Goal:
Can you output the material exactly as written, minus any pictures it holds?

───── Collected data ─────

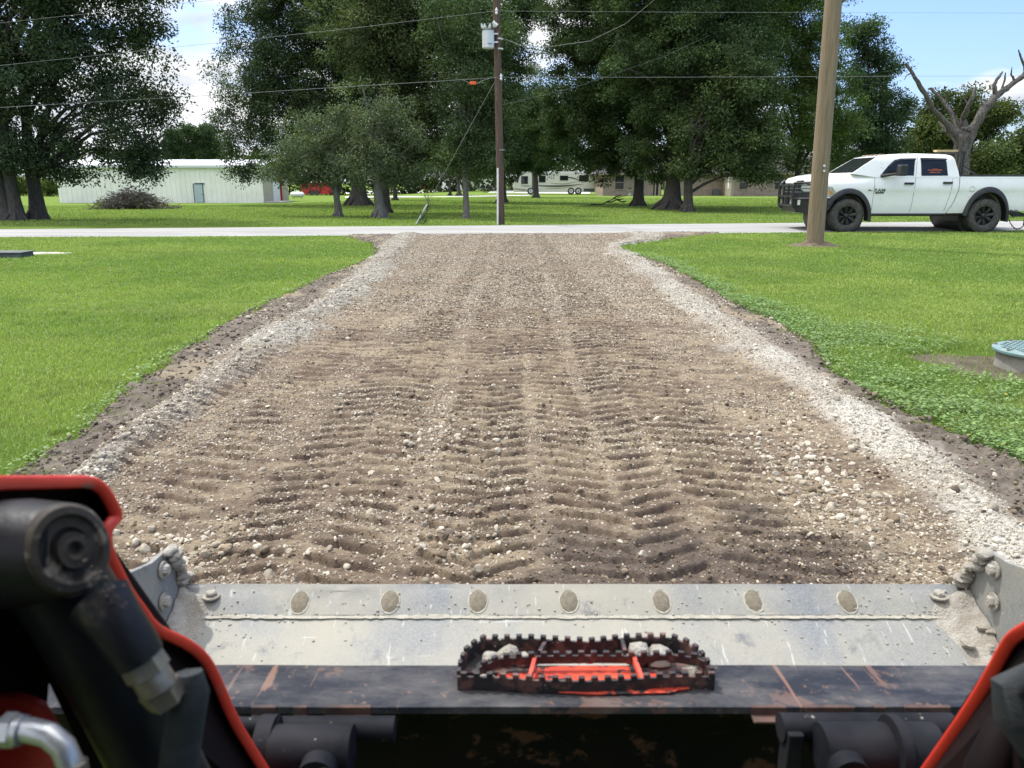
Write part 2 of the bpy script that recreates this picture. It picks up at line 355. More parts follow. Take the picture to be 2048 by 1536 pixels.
# ground: one sheet
gx = np.concatenate([-np.geomspace(3000, 60, 14), np.linspace(-55, 55, 90), np.geomspace(60, 3000, 14)])
gy = np.concatenate([[-60, -20, -5], np.linspace(0, 130, 110), np.geomspace(140, 4000, 18)])
X, Y = np.meshgrid(gx, gy); Z = terr(X, Y)
Z = Z + .03*(fbm(X*.2, Y*.2, 3)-.5)*ss(27, 34, Y)
nx = len(gx); I = np.arange(len(gy)-1)[:, None]*nx+np.arange(nx-1)[None]
FQ = np.stack([I, I+1, I+nx+1, I+nx], -1).reshape(-1, 4)
m, nt, b = newmat('lawn_ground'); v = coords(nt); b.inputs['Roughness'].default_value = .95; b.inputs['Specular IOR Level'].default_value = .1
c = mixc(nt, ramp(nt, noise(nt, coords(nt, (1, 3, 1)), .35, 6, .6), [(.35, 0.0), (.65, 1.0)]), (.13, .20, .028), (.18, .26, .042))
c = mixc(nt, ramp(nt, noise(nt, v, 28, 6, .75), [(.35, .0), (.7, .75)]), c, (.055, .095, .02))
nt.links.new(c, b.inputs['Base Color']); bump(nt, b, noise(nt, v, 30, 5, .8), 1, .05); M['lawn'] = m
g = npmesh('ground', np.stack([X, Y, Z], -1).reshape(-1, 3), FQ, m, smooth=True); tag(g, kind='structure')

# road sheet
xs = np.linspace(-140, 140, 281); rows = np.linspace(0, 1, 17); V = []
for t in rows:
    yy = ynear(xs)*(1-t)+yfar(xs)*t; e = .05*(vn(xs*2.3, t*0+xs*0, 3)-.5) if t in (0, 1) else 0
    V.append(np.stack([xs, yy+e*3, np.full_like(xs, -.03 if t in (0, 1) else .025+.05*math.sin(PI*t))], -1))
V = np.concatenate(V); n_ = len(xs); I = np.arange(len(rows)-1)[:, None]*n_+np.arange(n_-1)[None]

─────

Correct result:
Write part 2 of the bpy script that recreates this picture. It picks up at line 355. More parts follow. Take the picture to be 2048 by 1536 pixels.
# ground: one sheet
gx = np.concatenate([-np.geomspace(3000, 60, 14), np.linspace(-55, 55, 90), np.geomspace(60, 3000, 14)])
gy = np.concatenate([[-60, -20, -5], np.linspace(0, 130, 110), np.geomspace(140, 4000, 18)])
X, Y = np.meshgrid(gx, gy); Z = terr(X, Y)
Z = Z + .03*(fbm(X*.2, Y*.2, 3)-.5)*ss(27, 34, Y)
nx = len(gx); I = np.arange(len(gy)-1)[:, None]*nx+np.arange(nx-1)[None]
FQ = np.stack([I, I+1, I+nx+1, I+nx], -1).reshape(-1, 4)
m, nt, b = newmat('lawn_ground'); v = coords(nt); b.inputs['Roughness'].default_value = .95; b.inputs['Specular IOR Level'].default_value = .1
c = mixc(nt, ramp(nt, noise(nt, coords(nt, (1, 3, 1)), .35, 6, .6), [(.35, 0.0), (.65, 1.0)]), (.13, .20, .028), (.18, .26, .042))
c = mixc(nt, ramp(nt, noise(nt, v, 28, 6, .75), [(.35, .0), (.7, .75)]), c, (.055, .095, .02))
nt.links.new(c, b.inputs['Base Color']); bump(nt, b, noise(nt, v, 30, 5, .8), 1, .05); M['lawn'] = m
g = npmesh('ground', np.stack([X, Y, Z], -1).reshape(-1, 3), FQ, m, smooth=True); tag(g, kind='structure')

# road sheet
xs = np.linspace(-140, 140, 281); rows = np.linspace(0, 1, 17); V = []
for t in rows:
    yy = ynear(xs)*(1-t)+yfar(xs)*t; e = .05*(vn(xs*2.3, t*0+xs*0, 3)-.5) if t in (0, 1) else 0
    V.append(np.stack([xs, yy+e*3, np.full_like(xs, -.03 if t in (0, 1) else .025+.05*math.sin(PI*t))], -1))
V = np.concatenate(V); n_ = len(xs); I = np.arange(len(rows)-1)[:, None]*n_+np.arange(n_-1)[None]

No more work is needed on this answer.